Evolution of the new structures

The structural distinctions of CMBSs and other forms of securitisation lie principally in the servicing agreement, where sophisticated arrangements are made, often involving independent expert loan servicers, with responsibility often being divided between master servicers, whose role is similar to that of a facility agent on a syndicated loan, and special servicers, who are responsible for the enforcement and workouts of the loans. ‘Servicing standards’ are imposed on the servicers and are based on, but deliberately less onerous than, fiduciary obligations so as to give investors comfort that their interests are being protected when circumstances so require.

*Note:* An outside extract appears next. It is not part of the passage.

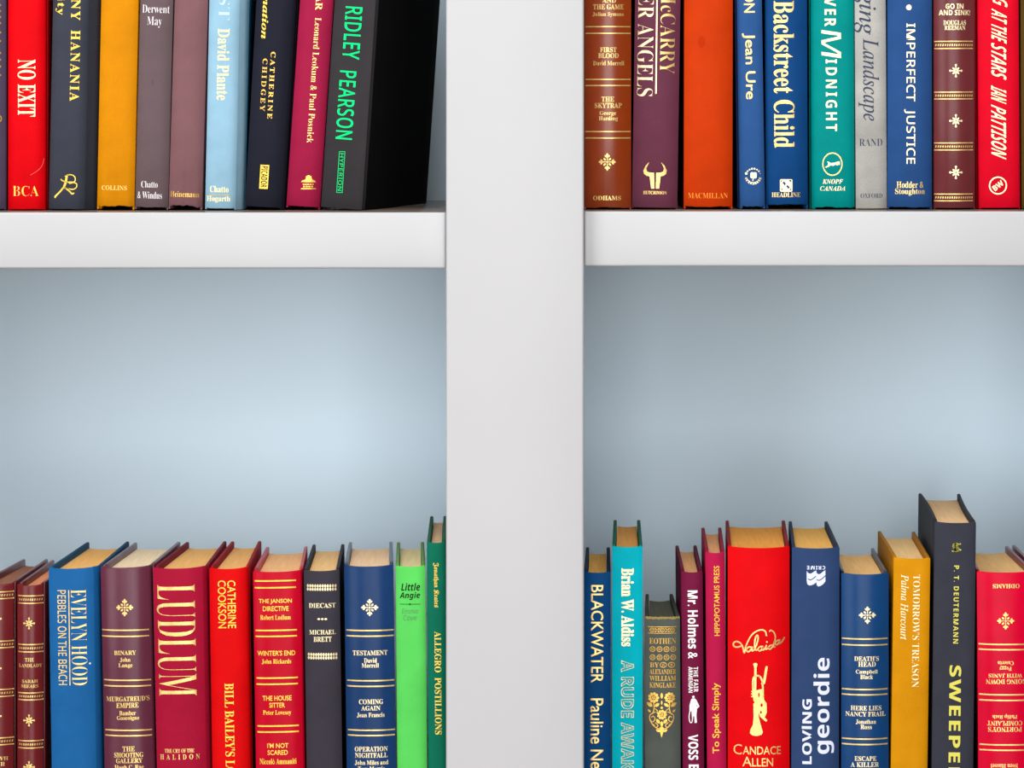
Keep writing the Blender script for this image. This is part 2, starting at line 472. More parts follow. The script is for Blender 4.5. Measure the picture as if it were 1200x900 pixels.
k = Book('book_cloth', (176, 22, 56), 179.3, 243.2, 665, .02, ytop=665, D=.144, bl=217.8, br=265.5, b=.004, p=2.8, jr=6, page=(206, 156, 92),
         board=(140, 24, 46), label='crimson book with one tall gold surname in stretched capitals down its spine')
k.word(A_, 'LUDLUM', 'sb', 206.6, 750.3, 131, 45, 'D', off=-.012, c='gold')
k.word(T_, 'THE CRY OF THE', 'sb', 210.4, 879.6, 34.5, 4.6, c='gold').word(T_, 'HALIDON', 'sb', 210.8, 886.8, 46.5, 6.2, c='gold', track=1.9)
k.done()

k = Book('book_cloth', (232, 10, 14), 245.3, 291.5, 665, .0155, ytop=665.5, D=.15, bl=270.7, br=306.3, b=.0035, p=3.4, jr=3.5, page=(202, 152, 90),
         board=(170, 24, 32), label='vivid scarlet book with yellow author lettering on two lines near the spine top')
k.word(A_, 'CATHERINE', 'sans', 271.6, 708, 56, 9.6, 'D', c='yellow', off=.006).word(A_, 'COOKSON', 'sans', 260.3, 708, 56, 9.6, 'D', c='yellow', off=.006)
k.word(T_, "BILL BAILEY'S LOT", 'sb', 269.5, 858, 115, 11.2, 'D', c='yellow')
k.done()

k = Book('leatherette', (206, 10, 42), 296.3, 354.8, 669, .016, ytop=669, D=.135, bl=311.7, br=360.4, b=.003, p=3.4, jr=3, page=(196, 150, 104),
         label='red omnibus with four gilt-ruled panels of titles beside the charcoal book')
for i, (y0, y1) in enumerate(((681, 689), (739, 746), (794.8, 802), (851, 858))):
    rules(k, [y0, y1], 298.3+i*1.1, 346.8+i*1.1, 1.7, -.9, 'yellow')
for t, a, x0, x1, y0, y1 in (('THE JANSON', 0, 303.3, 342, 701.6, 708), ('DIRECTIVE', 0, 308, 338.3, 710.2, 716), ('Robert Ludlum', 1, 305, 340.7, 720.6, 726.2),
     ("WINTER'S END", 0, 301.5, 346, 762.2, 768.2), ('John Rickards', 1, 306.7, 341.3, 772.2, 778.2), ('THE HOUSE', 0, 307.7, 341.7, 815, 820.9), ('SITTER', 0, 315.7, 334, 823.3, 829.1),
     ('Peter Lovesey', 1, 308.3, 341.3, 832.2, 838.8), ("I'M NOT", 0, 313.3, 338, 870.6, 876.4), ('SCARED', 0, 313.7, 337.3, 878.8, 884.5), ('Niccol\u00f2 Ammaniti', 1, 304.3, 347.5, 888.7, 895.4)):
    k.box(A_ if a else T_, t, 'sb' if a else 'sans', x0, x1, y0, y1, c='yellow', off=.002 if a else .014)
k.done()

k = Book('book_cloth', (64, 60, 70), 356, 397.6, 668, .0148, ytop=668, D=.1436, bl=366.2, br=403.6, b=.0035, p=3, page=(184, 148, 100),
         board=(60, 58, 66), label='charcoal grey book with two gilt beaded bands around small capitals')
for y in (688.4, 768.8):
    k.nr()
    for r in (-2, 2):
        k.add(O_, [leaf(360.6+(0 if y < 700 else 1.1)+i*2.95, y+r, math.pi/2, 4.2, 2.5) for i in range(12)], 'pale')
k.box(T_, 'DIECAST', 'sb', 361.9, 393.3, 706.6, 712.2, c='pale')
k.nr().add(O_, [leaf(373.6+i*4.1, 725.3, 0, 3.6, 2.6) for i in range(3)], 'pale')
k.box(A_, 'MICHAEL', 'sb', 362.5, 393.3, 738, 743.4, c='pale').box(A_, 'BRETT', 'sb', 367.5, 388.7, 746, 751.8, c='pale')
k.done()

k = Book('leatherette', (26, 62, 112), 403.4, 461.1, 663, .0125, ytop=662.7, D=.131, bl=408.7, br=460, b=.0045, p=2.6, page=(178, 150, 118),
         board=(44, 62, 92), label='navy blue gilt-ruled omnibus just left of the lime green book')
k.add(O_, fleuron(433.3, 711.7, 10.2), 'pale')
rules(k, [738.8, 745.4], 405.6, 461, 1.6, -.2); rules(k, [797.6, 804.2], 406.6, 461.8, 1.6, -.2); rules(k, [855.6, 861.8], 407.4, 462.6, 1.6, -.2)
for t, a, x0, x1, y0, y1 in (('TESTAMENT', 0, 413.3, 454, 762, 767.8), ('David', 1, 426.7, 441.7, 771, 776.4), ('Morrell', 1, 424, 444, 777, 782.2), ('COMING', 0, 420.7, 449, 819.2, 825), ('AGAIN', 0, 423.3, 445.7, 826.9, 832.4),
     ('Jean Francis', 1, 418.3, 450.7, 835, 840.8), ('OPERATION', 0, 415.7, 454.3, 874.6, 880.4), ('NIGHTFALL', 0, 416, 454.3, 882, 887.8), ('John Miles and', 1, 415.7, 455, 890.7, 896.6), ('Tom Morris', 1, 419.5, 451, 897.9, 903)):
    k.box(A_ if a else T_, t, 'sb', x0, x1, y0, y1, c='pale', off=.004)
k.done()

k = Book('book_cloth', (98, 222, 100), 463.7, 498.5, 663, .0085, ytop=663, D=.133, bl=465, br=497, b=.0028, p=3.6, page=(176, 160, 118),
         board=(118, 170, 92), label='lime green book with short black italic title at the spine top')
k.box(T_, 'Little', 'ssbi', 470, 492.3, 683.2, 692, c=(18, 40, 22)).box(T_, 'Angie', 'ssbi', 468.3, 492.3, 693.7, 702.9, c=(18, 40, 22))
k.add('printed_rule', [rect(468.5, 492.5, 707.5, 708.2), disc(480.4, 707.9, 1.2, 8)], c=(40, 80, 45))
k.box(A_, 'Emma', 'ssi', 470.7, 490, 713.2, 718.8, c=(96, 140, 100)).box(A_, 'Cove', 'ssi', 472.5, 488.5, 720.6, 726.8, c=(96, 140, 100))
k.done()

k = Book('book_cloth', (14, 120, 92), 500.2, 521.8, 635, .0065, ytop=635, D=.1555, bl=504, br=523.4, b=.002, p=3.4, page=(172, 142, 112),
         board=(40, 110, 76), label='slim dark green book hard against the centre upright, right of the lime green book')
k.word(A_, 'Jonathan Keates', 'frak', 510.9, 685.5, 52.5, 7.2, 'D', c='yellow')
k.word(T_, 'ALLEGRO  POSTILLIONS', 'sb', 513.4, 800.3, 120.7, 7.8, 'D', c='yellow')
k.done()

# ================= lower right shelf =================
k = Book('book_cloth', (14, 78, 136), 684.4, 715.6, 670, 0, ytop=670, D=.1365, bl=686.6, br=714.8, b=.0025, p=3, bay='R', page=(176, 132, 66),
         board=(40, 60, 84), label='deep blue book with gold sans capitals hard against the centre upright, lower right shelf')
k.word(T_, 'BLACKWATER', 'sans', 699.8, 742.7, 114.5, 14.6, 'D', off=.006, c='gold')
k.word(A_, 'Pauline Neville', 'sans', 699.4, 874.6, 112.6, 15.2, 'D', off=.006, c='gold')
k.done()

k = Book('book_cloth', (0, 196, 214), 717.5, 753, 640, 0, ytop=640, D=.1565, bl=719, br=750.4, b=.0012, p=4, bay='R', page=(172, 122, 62),
         board=(36, 116, 84), label='turquoise book with dark green boards and cream lettering')
k.word(A_, 'Brian W. Aldiss', 'sb', 735.4, 711.6, 91.6, 15, 'D', off=.02, c='pale')
k.word(T_, 'A RUDE AWAKENING', 'ssb', 735.2, 867.6, 188, 15.6, 'D', c='pale', outline=.024)
k.done()

k = Book('worn_cloth', (86, 92, 86), 755.4, 796.9, 724, .004, ytop=723, D=.115, bl=756.4, br=788.5, b=.003, p=3, bay='R', page=(72, 72, 62), rag=.0003,
         label='small worn grey-green antique book with gilt floral spine, shortest on the lower right shelf')
rnd = random.Random(4)
xs = [756.5+i*1.6 for i in range(25)]
k.add('worn_head_edge', [[(a, 722.2+rnd.random()), (a+1.7, 722.2+rnd.random()), (a+1.7, 724.6+rnd.random()*1.6), (a, 724.6+rnd.random()*1.6)] for a in xs], c=(150, 132, 78))
DG = 'dull'
band = [rect(759.5, 792.6, 734, 735), rect(759.5, 792.6, 741.6, 742.4)]
for x in (764, 776, 788): band += ring(x, 738.3, 2.5, 2.4, .8, 14)+[leaf(x+1.1*math.cos(a), 738.3+1.1*math.sin(a), a, 1.6, .9) for a in (.8, 2.4, 3.9, 5.5)]
for x in (770, 782): band += [leaf(x-1.6, 737, .7, 3.4, 1.5), leaf(x+1.6, 737, -.7, 3.4, 1.5), leaf(x-1.6, 739.8, -.7, 3.4, 1.5), leaf(x+1.6, 739.8, .7, 3.4, 1.5)]
k.add(O_, band, DG)
k.box(T_, 'EOTHEN', 'sb', 761, 792.2, 747.6, 754.4, c=DG, off=-.004)
for y, xx in ((760.6, (764.7, 772.9, 781, 788.9)), (770.2, (764.7, 772.9, 781, 788.9)), (779, (777.3, 787))):
    for x in xx: k.add(O_, ring(x, y, 3 if y < 775 else 3.8, 3, .8, 14)+[leaf(x+1.2*math.cos(a), y+1.2*math.sin(a), a, 1.9, 1) for a in (.6, 2.2, 3.8, 5.3)], DG)
k.box(A_, 'BY', 'sb', 761.6, 772.3, 776.3, 781.9, c=DG).box(A_, 'ALEXANDER', 'sb', 761.2, 792.2, 784.1, 789.9, c=DG)
k.box(A_, 'WILLIAM', 'sb', 761.2, 792.2, 791.8, 797.6, c=DG).box(A_, 'KINGLAKE', 'sb', 761.2, 792.2, 799.6, 805.8, c=DG)
H_ = []
def flower(x, y, r):
    o = []
    for i in range(9):
        a = i*2*math.pi/9; o.append(disc(x+.78*r*math.cos(a), y+.78*r*math.sin(a), .27*r, 8))
    o += ring(x, y, .56*r, .56*r, .17*r, 16); o += [leaf(x+.24*r*math.cos(a), y+.24*r*math.sin(a), a, .4*r, .22*r) for a in (0.3, 1.55, 2.8, 4.1, 5.3)]
    return o
H_ += flower(330, 480, 72)
half = flower(205, 225, 80)
half += [leaf(145, 330, .6, 105, 60), leaf(255, 335, -.6, 90, 50), leaf(272, 580, .9, 90, 50), leaf(140, 425, .8, 60, 34), leaf(205, 640, .9, 60, 30), leaf(270, 720, .5, 70, 40)]
half += stroke([(205, 300), (212, 380), (200, 440), (185, 470)], 15)+stroke([(230, 440), (190, 460), (150, 490), (150, 550), (190, 590), (225, 550), (205, 505), (175, 520)], 14)
half += stroke([(150, 560), (190, 630), (250, 680), (310, 700)], 15)+stroke([(225, 390), (260, 420), (255, 450)], 12)+stroke([(230, 600), (270, 640), (250, 670)], 12)
H_ += half+[[(654-a, b) for a, b in p] for p in half]
H_ += [leaf(327, 195, 1.57, 95, 40), leaf(327, 300, 1.57, 70, 24), leaf(327, 375, 1.57, 40, 40), leaf(327, 620, 1.57, 90, 42), [(285, 690), (327, 650), (370, 690), (350, 745), (325, 828), (303, 745)]]
k.add(O_, mapz(H_, 750, 800, 12.87), 'deepgold')
k.done()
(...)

Typically, the servicing agreements also give junior investors (and sometimes B-piece lenders) consent or consultation rights on decisions as to disposals and material modifications and waivers. These junior investors are also often given the right to terminate the appointment of the servicers, this being seen as a means of ensuring the servicers perform properly. Servicing agreements become significantly more complex when the servicer is given responsibility for servicing loans on a cross-border basis. CMBS servicing has not yet received much attention from European legislators or regulators, and consequently it largely remains unclear whether any licences or approvals are needed for servicing and special servicing. As a result, arrangements are commonly made for servicing to be ‘fronted’ by licensed institutions or for them to be delegated to local entities.

The other key distinguishing characteristics of CMBSs lie in the extremely thorough loan and property disclosure contained in the transaction, offering circulars (which can run to more than 300 pages) and detailed reporting to investors on loan performance. Additionally, as the primary motivation for investment banks to establish conduit CMBS programmes is to take advantage of the arbitrage between capital markets costs of funds and commercial real estate lending rates, CMBSs often feature sophisticated profit extraction mechanisms.

Recent European transactions have seen the first European ‘interest-only’ (IO) strips used for this purpose. These are bonds that are structured to capture the difference between the capital markets and loan interest rates (on a weighted average basis) and they pay the same to the IO investor senior as to all other bondholders.

The pace of innovation in the European commercial real estate debt market seems, if anything, to be increasing. The UK Government has indicated that legislation will be introduced by January 2007 to allow for the creation of Real Estate Investment Trusts (Reits). A market of more than £1bn has developed for total return swaps (both income and capital) against the UK Investment Property Databank index, and 2006 is expected to see the first European commercial real estate CDOs. This seems certain to result in yet more new borrowers, new lenders and new structures for investing in real estate debt.

The European market is changing so quickly at present that it is is poised to overtake the US as the new centre of development for new real estate finance techniques.